INSTRUCTION: Lines that include the word "part" are the ones to copy.

STORED DATA:

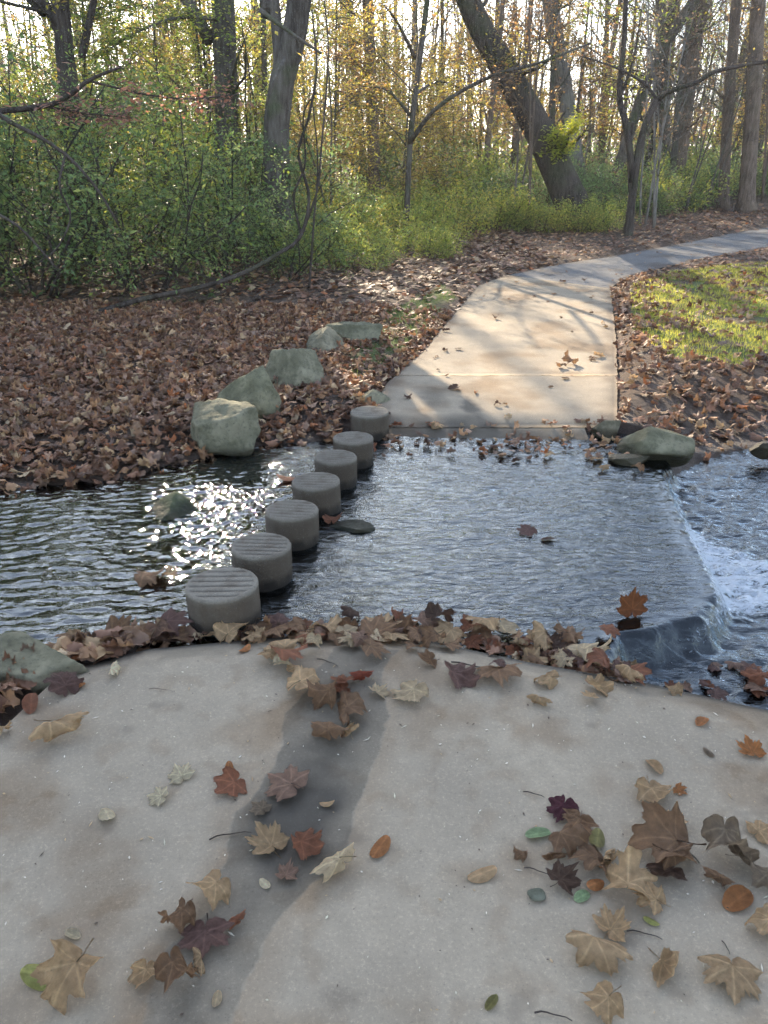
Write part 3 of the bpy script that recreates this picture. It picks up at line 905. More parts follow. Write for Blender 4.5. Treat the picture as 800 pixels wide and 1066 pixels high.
GR = 'sycamore leaves clustered on the right of the near slab'
GLc = 'leaves lying along the dark wet streak'
GM = 'leaves heaped at the top of the wet streak'
L = [
 (625, 1003, 66, 'tan', 'syc', .35, 'large flat tan sycamore leaf, left one of the three near the bottom right', GR),
 (697, 1016, 58, 'tan', 'syc', .6, 'light brown curled sycamore leaf between two others near the bottom right', GR),
 (762, 1026, 60, 'tan', 'syc', .5, 'tan curled sycamore leaf, rightmost of the three near the bottom right', GR),
 (624, 1054, 44, 'tan', 'syc', .5, 'tan leaf cut by the bottom frame edge below the large flat leaf', GR),
 (584, 848, 32, 'maroon', 'syc', .5, 'small dark maroon leaf at the top of the right hand cluster', GR),
 (560, 869, 30, 'green', 'oval', .3, 'pale green oval leaf beside the maroon leaf', None),
 (594, 882, 46, 'brown', 'syc', .9, 'crumpled brown leaf just below the maroon leaf', GR),
 (622, 877, 28, 'olive', 'oval', .6, 'olive tan leaf fragment right of the crumpled brown leaf', GR),
 (612, 900, 40, 'brown', 'syc', .8, 'curled brown leaf in the middle of the right hand cluster', GR),
 (588, 917, 38, 'dark', 'syc', .8, 'dark brown folded leaf at the lower left of the right hand cluster', GR),
 (684, 885, 74, 'brown', 'syc', .5, 'largest brown sycamore leaf on top of the right hand cluster', GR),
 (652, 922, 56, 'tan', 'syc', .6, 'tan sycamore leaf under the largest brown leaf', GR),
 (708, 903, 46, 'brown', 'syc', .8, 'curled mid brown leaf right of the largest brown leaf', GR),
 (673, 940, 38, 'tan', 'syc', .8, 'crinkled tan leaf at the lower edge of the right hand cluster', GR),
 (640, 964, 40, 'tan', 'syc', .8, 'folded tan leaf alone just below the right hand cluster', GR),
 (698, 856, 30, 'tan', 'syc', .6, 'small tan leaf above the largest brown leaf', GR),
 (682, 831, 44, 'tan', 'syc', .6, 'light tan leaf with a small orange leaf at its upper right', GR),
 (709, 824, 18, 'orange', 'syc', .5, 'tiny bright orange leaf touching a light tan leaf', None),
 (757, 893, 54, 'grey', 'syc', .8, 'grey brown crumpled leaf near the right frame edge', GR),
 (787, 918, 42, 'grey', 'syc', .7, 'dark grey brown leaf cut by the right frame edge', GR),
 (768, 937, 34, 'orange', 'oval', .5, 'orange brown oval leaf near the right frame edge', None),
 (789, 966, 44, 'tan', 'syc', .7, 'tan leaf at the right frame edge below the orange oval one', GR),
 (796, 868, 36, 'tan', 'syc', .6, 'tan leaf cut by the right frame edge above the grey brown leaves', GR),
 (606, 934, 18, 'green', 'oval', .3, 'small round pale green leaf below the right hand cluster', None),
 (678, 960, 15, 'yellow', 'oval', .3, 'tiny green yellow leaf below the right hand cluster', None),
 (620, 924, 20, 'orange', 'oval', .6, 'small orange leaf in the right hand cluster', GR),
 (502, 912, 30, 'tan', 'oval', .4, 'single tan triangular leaf scrap left of the right hand cluster', None),
 (540, 892, 22, 'brown', 'syc', .7, 'small brown leaf just left of the right hand cluster', None),
 (396, 884, 30, 'orange', 'oval', .4, 'single orange oval leaf in the middle of the near slab', None),
 (512, 1045, 20, 'olive', 'oval', .6, 'small olive leaf near the middle of the bottom frame edge', None),
 (780, 780, 30, 'orange', 'syc', .8, 'bright orange curled leaf near the right frame edge', None),
 (681, 799, 22, 'tan', 'oval', .8, 'small tan leaf above the light tan leaf on the right', None),
 (738, 785, 13, 'grey', 'oval', .8, 'tiny grey leaf scrap left of the bright orange curled leaf', None),
 (562, 735, 28, 'tan', 'syc', .7, 'small tan leaf alone below the drift at the middle right', None),
 (731, 752, 17, 'orange', 'oval', .7, 'tiny orange leaf right of the middle on the near slab', None),
 (72, 1036, 78, 'tan', 'syc', .7, 'big tan crumpled sycamore leaf in the bottom left corner', None),
 (45, 1021, 40, 'yellow', 'oval', .5, 'yellow green leaf tucked under the big tan leaf at bottom left', None),
 (218, 938, 44, 'tan', 'syc', .6, 'tan leaf at the top of the lower left group', GLc),
 (184, 966, 42, 'brown', 'syc', .8, 'brown curled leaf at the left of the lower left group', GLc),
 (213, 984, 54, 'purple', 'syc', .5, 'purplish brown wet leaf in the middle of the lower left group', GLc),
 (243, 961, 26, 'rust', 'syc', .6, 'small red brown leaf right of the purplish wet leaf', GLc),
 (150, 1021, 36, 'tan', 'syc', .7, 'light brown leaf left of the bottom of the wet streak', GLc),
 (190, 1026, 48, 'brown', 'syc', .8, 'dark crumpled leaf at the bottom of the lower left group', GLc),
 (226, 1041, 17, 'pale', 'oval', .3, 'tiny pale oval leaf by the bottom of the wet streak', None),
 (277, 876, 48, 'tan', 'syc', .6, 'tan leaf at the left of the mid streak group', GLc),
 (323, 884, 46, 'rust', 'syc', .6, 'reddish brown leaf in the middle of the mid streak group', GLc),
 (342, 904, 54, 'pale', 'syc', .6, 'pale tan leaf at the right of the mid streak group', GLc),
 (300, 909, 28, 'pink', 'syc', .6, 'small pinkish brown leaf under the reddish brown leaf', GLc),
 (276, 921, 16, 'cream', 'oval', .3, 'tiny cream leaf below the mid streak group', None),
 (237, 822, 36, 'rust', 'syc', .3, 'flat russet leaf with a tiny orange leaf just above it', None),
 (238, 803, 18, 'orange', 'oval', .7, 'tiny orange leaf just above a flat russet leaf', None),
 (163, 832, 28, 'cream', 'syc', .4, 'cream coloured leaf on the left half of the near slab, middle of three', None),
 (187, 806, 30, 'cream', 'syc', .5, 'cream coloured leaf on the left half, uppermost of three', None),
 (112, 850, 26, 'cream', 'oval', .5, 'cream green leaf on the left half, leftmost of three', None),
 (295, 819, 46, 'pink', 'syc', .6, 'pinkish brown leaf lying across the wet streak', GLc),
 (270, 843, 26, 'grey', 'syc', .7, 'small grey leaf at the left rim of the wet streak', GLc),
 (68, 770, 60, 'tan', 'syc', .8, 'large light brown curled leaf alone near the left frame edge', None),
 (33, 735, 30, 'rust', 'oval', .6, 'salmon red leaf in front of the flat topped boulder', None),
 (5, 764, 26, 'tan', 'syc', .6, 'tan leaf cut by the left frame edge', None),
 (122, 700, 26, 'cream', 'syc', .5, 'cream leaf near the upper left of the near slab', None),
 (76, 974, 18, 'cream', 'oval', .9, 'small white curled leaf scrap on the left side of the near slab', None),
 (341, 838, 16, 'tan', 'oval', .5, 'tiny tan scrap on the right rim of the wet streak', None),
 (375, 706, 30, 'red', 'syc', .5, 'dark red leaf standing on edge above the heap', GM),
 (369, 741, 42, 'brown', 'syc', .7, 'brown glossy leaf at the right of the heap', GM),
 (344, 764, 46, 'brown', 'syc', .6, 'brown leaf at the bottom of the heap', GM),
 (334, 732, 40, 'brown', 'syc', .8, 'crumpled brown leaf in the middle of the heap', GM),
 (322, 716, 50, 'tan', 'syc', .6, 'wide tan leaf at the top left of the heap', GM),
 (424, 727, 44, 'pale', 'syc', .7, 'pale tan leaf right of the heap', None),
 (396, 721, 26, 'pale', 'syc', .7, 'small pale leaf between the heap and the pale tan leaf', None),
 (364, 762, 28, 'tan', 'syc', .7, 'small tan leaf at the lower right of the heap', GM),
 (298, 697, 26, 'cream', 'syc', .5, 'cream leaf left of the heap', None),
 (290, 680, 22, 'cream', 'syc', .5, 'cream leaf just below the near drift on the left', None),
 (255, 676, 18, 'orange', 'oval', .5, 'tiny orange leaf just below the near drift on the left', None),
 (482, 708, 50, 'purple', 'syc', .7, 'purplish brown leaf beside a brown one, below the drift at the centre', None),
 (519, 707, 46, 'brown', 'syc', .5, 'brown flat leaf right of the purplish one', None),
 (566, 711, 32, 'tan', 'syc', .6, 'tan leaf right of the brown flat leaf below the drift', None),
 (625, 717, 34, 'tan', 'syc', .8, 'tan curled leaf below the right end of the drift', None),
 (548, 684, 22, 'rust', 'oval', .7, 'small rust coloured leaf at the lower edge of the drift', None),
 (652, 702, 36, 'pale', 'syc', .8, 'pale leaf at the right end of the drift by the pool', None),
 (600, 668, 40, 'brown', 'syc', .8, 'brown leaf near the right end of the drift', None),
 (83, 714, 16, 'orange', 'oval', .5, 'tiny orange leaf right of the flat topped boulder', None),
 (66, 715, 40, 'purple', 'syc', .9, 'dark curled leaf leaning on the flat topped boulder', None),
 (160, 604, 38, 'brown', 'syc', .9, 'brown leaf floating left of the nearest stepping stone', None),
 (176, 600, 22, 'tan', 'syc', .8, 'light brown leaf beside the floating brown one', None),
 (348, 543, 24, 'rust', 'syc', .9, 'rusty curled leaf in the water by the thin dark stone', None),
 (547, 555, 22, 'purple', 'syc', .7, 'purplish leaf lying in the shallow ford, left of two', None),
 (570, 562, 14, 'dark', 'oval', .9, 'small dark leaf sticking up in the shallow ford, right of two', None),
 (300, 500, 22, 'rust', 'oval', .5, 'rust coloured leaf against the third stepping stone', None),
]
L += [
 (600, 862, 34, 'brown', 'syc', .9, 'rumpled brown leaf between the maroon leaf and the olive fragment', GR),
 (630, 895, 40, 'tan', 'syc', .9, 'tan curled leaf tucked left of the largest brown leaf', GR),
 (690, 915, 42, 'dark', 'syc', .7, 'dark leaf underneath the largest brown leaf', GR),
 (745, 915, 36, 'brown', 'syc', .8, 'brown leaf between the largest brown leaf and the grey brown ones', GR),
 (775, 895, 34, 'grey', 'syc', .9, 'small grey leaf upper right of the grey brown crumpled leaf', GR),
 (578, 893, 30, 'brown', 'syc', .9, 'small rumpled leaf at the left rim of the right hand cluster', GR),
 (205, 1010, 34, 'tan', 'syc', .8, 'tan leaf below the purplish wet leaf', GLc),
 (355, 752, 36, 'brown', 'syc', .9, 'glossy brown leaf folded over the bottom of the heap', GM),
 (350, 722, 30, 'rust', 'syc', .9, 'rusty leaf below the dark red standing leaf', GM),
 (310, 700, 30, 'tan', 'syc', .7, 'tan leaf at the upper rim of the heap', GM),
]
for a in L:
    leaf(a[0], a[1], a[2] * (1.08 if a[2] > 30 else 1), a[3], a[4], min(a[5] + .1, .95) if a[1] > 640 else .5, label=a[6], group=a[7], tilt=14, lift=.004 if a[7] else 0)
o = leaf(655, 655, 36, 'red', 'syc', .3, label='upright red and green leaf standing at the lip of the ford', stem=True, tilt=3)
o.rotation_euler = (R(78), R(6), R(8)); o.location.z += .05; o.color = (.26, .095, .035, 1)

# the drift along the near edge of the water
cols = ['brown'] * 6 + ['tan'] * 6 + ['rust'] * 3 + ['dark'] * 2 + ['purple'] + ['pale'] * 2 + ['pink']
drift = [(70, 668), (112, 664), (150, 660), (200, 652), (262, 650), (300, 652), (340, 652), (380, 650), (420, 652), (470, 655), (520, 664), (565, 672), (605, 685), (650, 690), (664, 694)]
dens = [.3, .4, .6, .8, 1, 1, 1, 1.1, 1.2, 1.2, 1.1, 1.1, 1, .7, .4]
n = 0
while n < 112:
    u = random.uniform(0, len(drift) - 1.001); i = int(u); t = u - i
    if random.random() > dens[i]: continue
    px = drift[i][0] * (1 - t) + drift[i + 1][0] * t; py = drift[i][1] * (1 - t) + drift[i + 1][1] * t
    q = random.gauss(0, 1); py += q * (6 if px > 280 else 4) + 5 + (random.expovariate(1 / 13) if random.random() < .3 and px > 250 else 0)
    part = 'left part' if px < 300 else 'middle part' if px < 480 else 'right part'
    leaf(px, py, random.choice([22, 26, 30, 34, 40, 44]), random.choice(cols), 'syc', random.choice([.4, .6, .8]), tilt=20, lift=random.uniform(0, .02) * (abs(q) < 1),
         label='brown fallen leaf in the %s of the drift along the near water edge' % part, group='drift of leaves along the near water edge, ' + part)
    n += 1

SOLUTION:
Write part 3 of the bpy script that recreates this picture. It picks up at line 905. More parts follow. Write for Blender 4.5. Treat the picture as 800 pixels wide and 1066 pixels high.
    part = 'left part' if px < 300 else 'middle part' if px < 480 else 'right part'
         label='brown fallen leaf in the %s of the drift along the near water edge' % part, group='drift of leaves along the near water edge, ' + part)